La croissance du vecteur énergétique hydrogène, produit par électrolyse de l’eau, provoquerait une forte demande de platine (cf. photo d’une mine en Afrique du Sud) et de zirconium et de nickel pour les électrolyseurs.
Ni le nucléaire ni les bioénergies ne sont des gros consommateurs de métaux critiques, le solaire photovoltaïque étant très demandeur d’aluminium et de cuivre. Des percées techniques changeraient la donne, des nouvelles cellules solaires n’utilisant pas le silicium mais des pérovskites, ou le cadmium et le gallium, déplaceraient la demande tandis que le remplacement des aimants permanents par des électroaimants diminuerait celle de néodyme.

L’AIE estime que les réserves de minerais métalliques peuvent répondre à la demande, mais leur concentration diminuerait (c’est déjà le cas pour le cuivre et le lithium), une augmentation des coûts de production est donc probable (avec une plus forte consommation d’énergie) à moins que des nouveaux procédés métallurgiques augmentent les rendements d’extraction et que le recyclage des métaux ne fasse des progrès (actuellement très limité pour les terres rares).

 

La concentration géographique de la production de certains d’entre eux pose un problème : comme la CE, l’AIE constate les positions dominantes de la Chine pour la production des terres rares, du Congo (RDC) pour le cobalt, l’Australie et le Chili jouant un rôle clé pour le lithium, l’Indonésie et les Philippines étant leaders pour le nickel (mais avec une production importante de la Nouvelle Calédonie), l’Amérique latine (le Chili notamment), le Congo et la Chine dominant le marché du cuivre et l’Afrique du Sud celui du platine.

L’AIE s’interroge, enfin, sur la « durabilité » de l’exploitation de ces minéraux dont l’impact sur l’environnement est important : utilisation de grands volumes d’eau dans des régions soumises à un stress hydrique (au Chili notamment), pollution de l’air et de l’eau, rejets importants de déchets. Enfin les conditions de travail sont souvent très dures sur les sites miniers, parfois encore avec le recours au travail des enfants.

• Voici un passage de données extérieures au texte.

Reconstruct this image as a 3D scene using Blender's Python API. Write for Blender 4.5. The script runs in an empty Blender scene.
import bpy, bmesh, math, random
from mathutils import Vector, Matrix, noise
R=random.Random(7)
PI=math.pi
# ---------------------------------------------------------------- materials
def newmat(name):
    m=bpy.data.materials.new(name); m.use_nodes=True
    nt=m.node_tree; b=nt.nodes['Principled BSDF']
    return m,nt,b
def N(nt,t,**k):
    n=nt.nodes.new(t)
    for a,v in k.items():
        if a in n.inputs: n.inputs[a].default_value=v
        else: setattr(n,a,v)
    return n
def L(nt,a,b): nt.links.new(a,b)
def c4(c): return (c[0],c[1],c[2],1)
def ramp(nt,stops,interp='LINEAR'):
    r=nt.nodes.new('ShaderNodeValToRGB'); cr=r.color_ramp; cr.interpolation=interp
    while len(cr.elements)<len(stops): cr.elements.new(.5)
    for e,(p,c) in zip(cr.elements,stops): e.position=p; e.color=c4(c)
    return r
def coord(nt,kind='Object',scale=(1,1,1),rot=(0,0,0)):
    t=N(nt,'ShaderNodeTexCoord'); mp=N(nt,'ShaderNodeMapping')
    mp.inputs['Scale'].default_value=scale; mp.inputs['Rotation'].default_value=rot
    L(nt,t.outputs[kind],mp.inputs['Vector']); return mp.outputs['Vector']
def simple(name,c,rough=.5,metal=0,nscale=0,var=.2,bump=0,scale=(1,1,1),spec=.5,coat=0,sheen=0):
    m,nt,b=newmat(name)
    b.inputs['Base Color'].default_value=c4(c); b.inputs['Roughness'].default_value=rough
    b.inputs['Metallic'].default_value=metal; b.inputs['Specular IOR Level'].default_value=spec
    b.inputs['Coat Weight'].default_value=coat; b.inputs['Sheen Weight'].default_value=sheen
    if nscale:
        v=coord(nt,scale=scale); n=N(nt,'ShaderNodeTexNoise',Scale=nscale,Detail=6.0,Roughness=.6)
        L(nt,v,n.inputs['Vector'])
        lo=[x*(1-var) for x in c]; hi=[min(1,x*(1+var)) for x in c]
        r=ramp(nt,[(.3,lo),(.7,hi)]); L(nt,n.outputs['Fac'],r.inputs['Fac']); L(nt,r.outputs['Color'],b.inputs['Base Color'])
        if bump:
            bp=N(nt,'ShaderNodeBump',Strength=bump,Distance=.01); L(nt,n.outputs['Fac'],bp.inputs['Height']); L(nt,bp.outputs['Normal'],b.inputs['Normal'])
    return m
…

Le « pacte vert » de l’UE tout comme les stratégies nationales pour la transition énergétique n’ont pas encore pris en compte la nouvelle donne géopolitique que représentera la montée en puissance des énergies renouvelables : l’accès à des matériaux « critiques » constituera un enjeu géopolitique majeur, les risques de domination du marché par des producteurs, comme la Chine (elle a limité ses exportations de terres rares pendant plusieurs années) ne pouvant être ignorés.

La stratégie « zéro carbone » rend nécessaire : la programmation des investissements pour garantir la sûreté des approvisionnements, une politique de promotion des innovations techniques, notamment en métallurgie et pour le recyclage des métaux.

Elle suppose aussi une stratégie minière européenne à travers des participations dans des sociétés minières hors de l’Europe (la France ayant une carte à jouer avec le nickel de Nouvelle Calédonie…). Faute de quoi de Green Deal de l’Europe s’exposera à de fortes déconvenues.